"From mountains caressed by the sun, through gardens radiant with roses, to extraordinary turn-of-the-century architecture, there is nowhere else quite like Pasadena…" Pasadena, Calif., Convention & Visitors Bureau.
Nestled in the lush San Gabriel Valley of the greater Los Angeles area, Pasadena, Calif., is the city of roses, and a regional center of art and music. The Rose Bowl hosts the oldest and most famous college match-up for American football every year, commemorated with a nationally televised parade of flower-covered floats. The town is famous for good weather, little old ladies who drive fast cars and for being a showcase for southern California-style paradise all year long.
It is also home to Alan Lamson, Chair of the China Subcommittee at local Pasadena City College. Lamson recently returned from a trip to Beijing, where he visited a cultural festival in Xicheng District, a "sister city" of Pasadena since 1999.
During the trip, Lamson led a team of Scottish bagpipers and drummers from Pasadena to the festival in Xicheng. The pipers played in a local park, cultural institutions and atop the Great Wall.

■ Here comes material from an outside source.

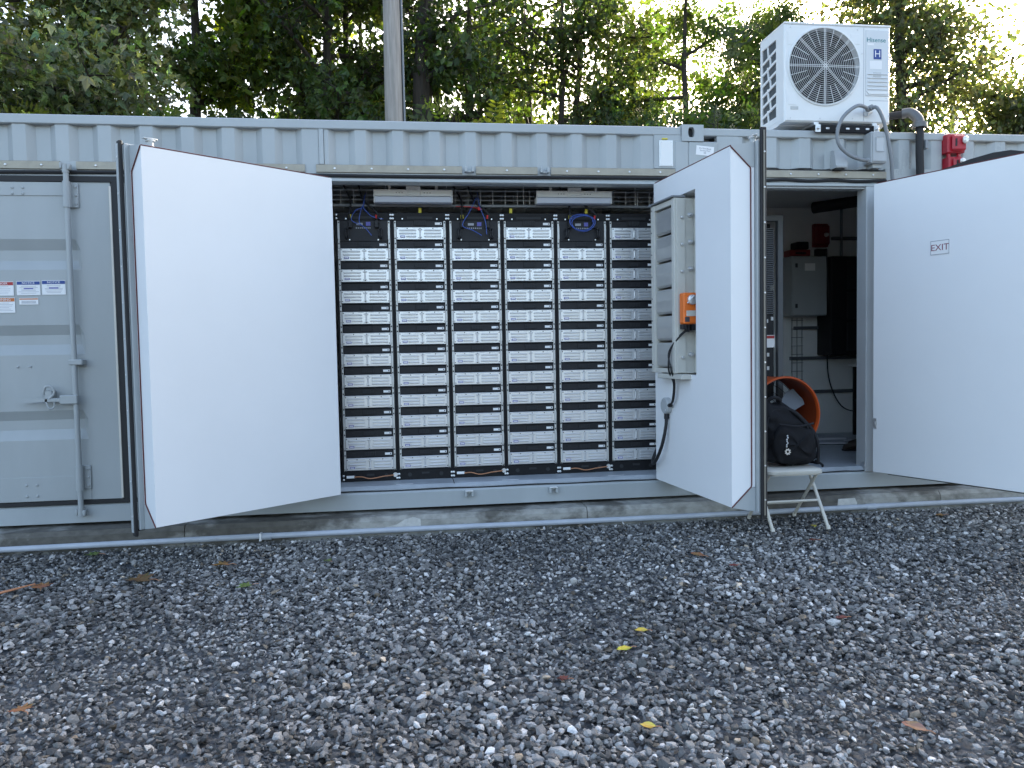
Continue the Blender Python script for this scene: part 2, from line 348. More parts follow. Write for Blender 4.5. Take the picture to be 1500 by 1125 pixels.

The sight of a team of Scottish bagpipers from southern California may be an odd sight in the Chinese capital, but next year the tables will be turned when Beijing sends a flower-covered float celebrating the 2008 Olympics down Pasadena's famous Tournament of Roses parade.
Originally the Pasadena Council hoped for at least one cultural exchange a year, but the relationship has exceeded expectations, with as many as half a dozen exchanges and numerous offshoot programs generated through the sister city relationship with Xicheng. Most of the exchanges and programs held by the sister cities are focused on art, culture and education, Lamson said, rather than business or economics. The two cities have participated in a library exchange, art exhibitions, sporting events and language programs. A "perfecting English" campaign by Pasadena is helping Xicheng officials to correct any errors in English-language signs and materials displayed around the district ahead of the upcoming Olympic Games.
Lamson said he now travels to China once a year, and sometimes twice a year. Before the sister city relationship was formed, he had been to the "middle kingdom" only once, in 1987.
"It was a time when you saw hardly any automobiles on the road, and when I asked a young Chinese tour guide: ‘who was a rich man in China?' He pointed over to a man with a little motor scooter with a dozen ducks hanging off the back," Lamson recalled. "Now, when you go to Beijing there are Rolls-Royce dealerships, Lamborghini dealerships-incredible signs of wealth all in less than 20 years."
Under the sister cities umbrella, the cultural exchanges through the program have done much to broaden Lamson's knowledge of Chinese life, who said he grew up in the generation of Americans warned about "Red China" and the evils of communism.
"When we first started making contacts with people in China, there were people in the Pasadena community who really had very mistaken ideas about China. They thought if you went there, people would watch you all the time and assign someone to watch you. That might have been true in the very earliest days, but now when you go to China you can pretty much go anywhere you want," Lamson said.
One program that touched Lamson in particular was a visit to the Cochlear Implant Users School in Xicheng-a school for deaf children who have received cochlear implants to regain the ability to hear.
"We went there and saw these little kids who had just had this operation and were learning to hear and to speak for the first time. It just touched us so much that we decided that we would raise funds for the school because they were largely supported privately rather than by the government," Lamson said.
For the past three years, the Pasadena group has raised about $2,000 annually for the school. The donation has also led the Beijing Government to increase its funding to the school as well, Lamson said.
"In some ways, it's the most gratifying thing we've done," he said.
Pasadena formerly had a sister city in Fujian Province, but the coal-mining town didn't seem like a good fit for laid-back Pasadena. Lamson said the board then searched for two years for more appropriate Chinese sister cities. Six potential partner cities made the cut, and Xicheng was eventually unanimously approved, he said.
"We were looking for a number of items, among those a city with significant cultural institutions, a city that was relatively easy to get to, with an airport nearby, and a city that had already had some experience with exchanges," Lamson said, adding that the ability for student homestays was also a key factor. "Xicheng was the most responsive of all of the groups."
Though the city's sister city board was fully in favor, the approval of Xicheng "barely squeaked by" a vote of the general city council, who voiced concerns over human rights conditions in China. Since then, both sides have learned a more complete picture of each other, and the relationship has helped to bridge two very different cultures.
"I feel that both sides are in it to genuinely improve relationships with the two cities, which may in a small way add to the improvement of understanding between the two countries. I hate to make broad claims, but I think any time when people get together and discuss issues of common interest, it helps in some way," Lamson said.